EXERCISE TASK: Copy the lines holding the word "scene", all of them.

DATASET EXTRACT:
□ □ □ □ □

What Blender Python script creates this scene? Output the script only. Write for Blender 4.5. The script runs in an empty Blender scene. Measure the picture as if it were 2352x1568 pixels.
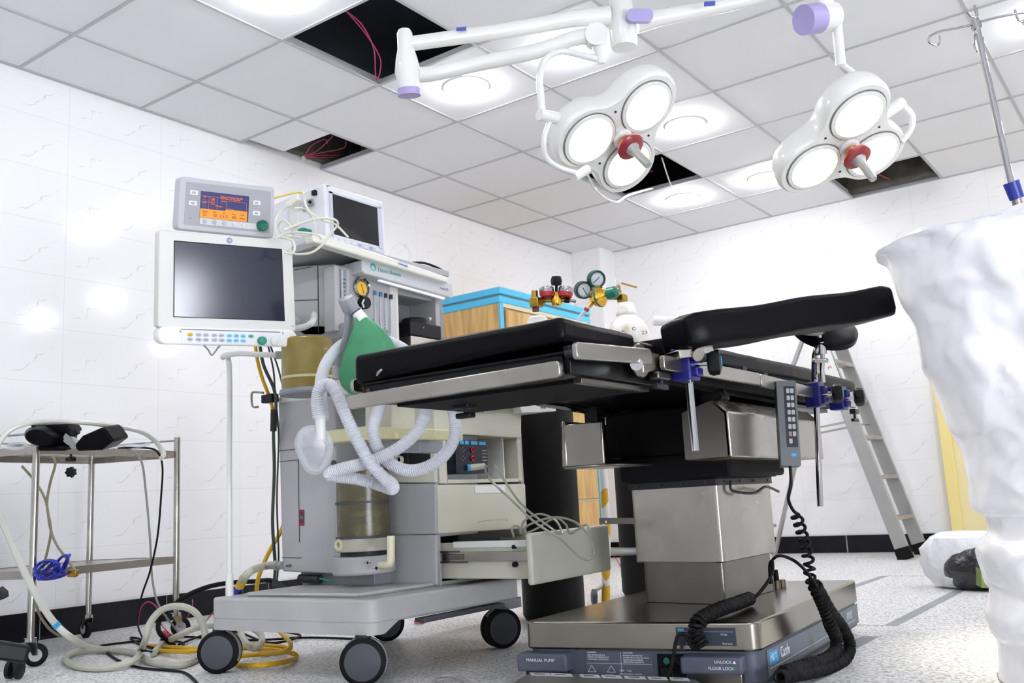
import bpy, bmesh, math, random
from mathutils import Vector, Matrix, Euler, noise
random.seed(7)
SC = bpy.context.scene
COL = SC.collection
pi = math.pi

# ---------------------------------------------------------------- camera
IMG_W, IMG_H, FOC = 2352, 1568, 2166.0
YAW, PITCH, ROLL = 0.6204, 0.1691, -0.0527
CAM = Vector((4.0209, -1.9504, 0.4605))
cyw, syw, cpt, spt = math.cos(YAW), math.sin(YAW), math.cos(PITCH), math.sin(PITCH)
FW = Vector((-syw * cpt, cyw * cpt, spt))
_r = Vector((cyw, syw, 0)); _u = _r.cross(FW)
RT = _r * math.cos(ROLL) + _u * math.sin(ROLL)
UP = -_r * math.sin(ROLL) + _u * math.cos(ROLL)
cam = bpy.data.cameras.new('camera')
cam.sensor_width = 36; cam.lens = FOC / IMG_W * 36; cam.clip_start = .05; cam.clip_end = 60
cam.dof.use_dof = True; cam.dof.focus_distance = 2.6; cam.dof.aperture_fstop = 9
camo = bpy.data.objects.new('camera', cam); COL.objects.link(camo)
camo.matrix_world = Matrix(((RT.x, UP.x, -FW.x, CAM.x), (RT.y, UP.y, -FW.y, CAM.y), (RT.z, UP.z, -FW.z, CAM.z), (0, 0, 0, 1)))
SC.camera = camo

# ---------------------------------------------------------------- world, exposure
w = bpy.data.worlds.new('world'); SC.world = w; w.use_nodes = True
w.node_tree.nodes['Background'].inputs[0].default_value = (.8, .85, 1, 1)
w.node_tree.nodes['Background'].inputs[1].default_value = .3
SC.view_settings.view_transform = 'Standard'; SC.view_settings.look = 'None'
SC.view_settings.gamma = 1; SC.view_settings.exposure = EXPOSURE = 1.85
cy = SC.cycles
cy.use_denoising = True; cy.use_adaptive_sampling = True; cy.adaptive_threshold = .08; cy.adaptive_min_samples = 16; cy.max_bounces = 8; cy.diffuse_bounces = 6; cy.glossy_bounces = 4
cy.transmission_bounces = 6; cy.transparent_max_bounces = 12; cy.caustics_reflective = False; cy.caustics_refractive = False
cy.sample_clamp_indirect = 6

L_DOWN = 23.0      # emission of the ceiling downlights
L_LENS = 0.5      # emission of the surgical lamp lenses
L_SPOT = 16.0      # beams of the surgical lamps

# ---------------------------------------------------------------- points of the place, measured from the camera
def ray(x, y): return FW * FOC + RT * (x - IMG_W / 2) - UP * (y - IMG_H / 2)
def PZ(x, y, z=0.): d = ray(x, y); return CAM + d * ((z - CAM.z) / d.z)
def PX(x, y, X): d = ray(x, y); return CAM + d * ((X - CAM.x) / d.x)
def PY(x, y, Y): d = ray(x, y); return CAM + d * ((Y - CAM.y) / d.y)
def PD(x, y, t): return CAM + ray(x, y) * (t / FOC)
def PP(x, y, p, n): d = ray(x, y); n = Vector(n); return CAM + d * (n.dot(Vector(p) - CAM) / n.dot(d))
V = Vector

# ---------------------------------------------------------------- materials
def lin(c):
    if isinstance(c, str):
        c = [int(c[i:i + 2], 16) / 255 for i in (0, 2, 4)]
    return tuple(((v / 12.92) if v <= .04045 else ((v + .055) / 1.055) ** 2.4) for v in c) + (1,)
MATS = {}
def mat(name, col, rough=.5, metal=0., spec=.5, bump=0., bscale=40., var=0., vscale=6., emit=0., trans=0., alpha=1., coat=0., aniso=None, dirt=None, ecol=None):
    if name in MATS: return MATS[name]
    m = bpy.data.materials.new(name); m.use_nodes = True; MATS[name] = m
    nt = m.node_tree; b = nt.nodes['Principled BSDF']; L = nt.links.new
    c = lin(col)
    b.inputs['Base Color'].default_value = c; b.inputs['Roughness'].default_value = rough
    b.inputs['Metallic'].default_value = metal; b.inputs['Specular IOR Level'].default_value = spec
    b.inputs['Transmission Weight'].default_value = trans; b.inputs['Alpha'].default_value = alpha
    b.inputs['Coat Weight'].default_value = coat; b.inputs['Coat Roughness'].default_value = .08
    if emit:
        b.inputs['Emission Color'].default_value = lin(ecol) if ecol else c; b.inputs['Emission Strength'].default_value = emit
    tc = nt.nodes.new('ShaderNodeTexCoord')
    if var or bump or aniso or dirt:
        mp = nt.nodes.new('ShaderNodeMapping'); L(tc.outputs['Object'], mp.inputs[0])
        if aniso: mp.inputs['Scale'].default_value = aniso
    if var or dirt:
        n = nt.nodes.new('ShaderNodeTexNoise'); n.inputs['Scale'].default_value = vscale; n.inputs['Detail'].default_value = 5
        L(mp.outputs[0], n.inputs[0])
        rp = nt.nodes.new('ShaderNodeValToRGB'); L(n.outputs[0], rp.inputs[0])
        d = lin(dirt) if dirt else tuple(v * (1 - var) for v in c[:3]) + (1,)
        rp.color_ramp.elements[0].position = .32; rp.color_ramp.elements[0].color = d
        rp.color_ramp.elements[1].position = .62 if not dirt else .5; rp.color_ramp.elements[1].color = c
        L(rp.outputs[0], b.inputs['Base Color'])
        mr = nt.nodes.new('ShaderNodeMapRange'); L(n.outputs[0], mr.inputs[0])
        mr.inputs[3].default_value = min(1, rough * 1.25); mr.inputs[4].default_value = rough * .8
        L(mr.outputs[0], b.inputs['Roughness'])
    if bump:
        n2 = nt.nodes.new('ShaderNodeTexNoise'); n2.inputs['Scale'].default_value = bscale; n2.inputs['Detail'].default_value = 4
        L(mp.outputs[0], n2.inputs[0])
        bp = nt.nodes.new('ShaderNodeBump'); bp.inputs['Strength'].default_value = bump; bp.inputs['Distance'].default_value = .01
        L(n2.outputs[0], bp.inputs['Height']); L(bp.outputs[0], b.inputs['Normal'])
    return m

WHITEP = mat('white_enamel', 'E0E0DC', .3, coat=.3, var=.04)
OFFW = mat('off_white_plastic', 'DEDFDB', .42, var=.05)
GREYP = mat('light_grey_plastic', 'A8A8AA', .42, var=.07, vscale=4)
GREYD = mat('mid_grey_plastic', '8D8F94', .45, var=.06)
CREAM = mat('cream_plastic', 'C9C7B6', .45, var=.08, vscale=5)
BEIGE = mat('yellowed_plastic', 'C8C29A', .45, var=.06)
BASEM = mat('scuffed_grey_base', 'B3B3B2', .5, var=.13, vscale=7)
DARK = mat('black_plastic', '0D0E12', .42, spec=.25)
DARKG = mat('dark_grey_plastic', '26282C', .45, spec=.3)
RUBBER = mat('black_rubber', '0A0A0C', .6, spec=.2)
LEATHER = mat('black_vinyl_pad', '08080C', .36, bump=.12, bscale=14, spec=.09, var=.25, vscale=9)
STEEL = mat('brushed_steel', 'A8A49C', .27, metal=1, var=.16, vscale=5)
STEELD = mat('stained_steel', '77746E', .3, metal=1, var=.3, vscale=4)
CHROME = mat('chrome', 'A9A9AB', .09, metal=1)
ALU = mat('dull_aluminium', 'AFB0AE', .42, metal=.75, var=.12, vscale=9)
BRASS = mat('brass', 'B08D3C', .3, metal=1, var=.25, vscale=30)
GOLD = mat('polished_brass', 'E0B048', .2, metal=1)
CASTG = mat('caster_grey', '4A4C52', .5, spec=.3)
BLUEGR = mat('blue_grey_skirt', '4C5260', .48, var=.12)
NAVY = mat('navy_clamp', '16186A', .38)
CYANM = mat('light_blue', '3A9BD0', .5)
TEAL = mat('teal_green', '0E7F6E', .4)
GREENB = mat('green_rubber_bag', '3E8F62', .5, var=.22, vscale=12, bump=.15, bscale=16)
AMBER = mat('amber_plastic', '6E6749', .25, trans=.0, alpha=.7, var=.3, vscale=12)
HOSEW = mat('white_hose', 'DADCE2', .35, alpha=.88)
CLEAR = mat('clear_soft_plastic', 'DDE0E6', .2, alpha=.34)
CLEART = mat('clear_tube', '9C9D8C', .18, alpha=.72)
CABLEW = mat('ivory_cable', 'D6D5C4', .45)
HOSEC = mat('cream_corrugated_hose', 'B7B7A9', .45, var=.12, vscale=14)
YEL = mat('yellow_cable', 'D9AC12', .45)
PINK = mat('pink_wire', 'C03A6B', .5)
BLUEC = mat('blue_hose', '1E2FA6', .4)
GREENK = mat('dark_green_knob', '0D6B57', .35)
INK = mat('dark_print', '33343A', .6)
WPRINT = mat('white_print', 'D5D8DC', .6)
TPRINT = mat('teal_print', '2FA39B', .6)
RED = mat('red_plastic', 'B51E34', .35)
GLASSD = mat('dark_screen_glass', '07080B', .08, spec=.6)
CYLB = mat('worn_black_cylinder', '100D0B', .5, spec=.2, var=.3, vscale=7, bump=.05)
WPAINT = mat('white_cylinder_paint', 'E4E3DE', .45, dirt='9C8C6C', vscale=7)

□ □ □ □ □

SOLUTION TO THIS PROBLEM:
What Blender Python script creates this scene? Output the script only. Write for Blender 4.5. The script runs in an empty Blender scene. Measure the picture as if it were 2352x1568 pixels.
SC = bpy.context.scene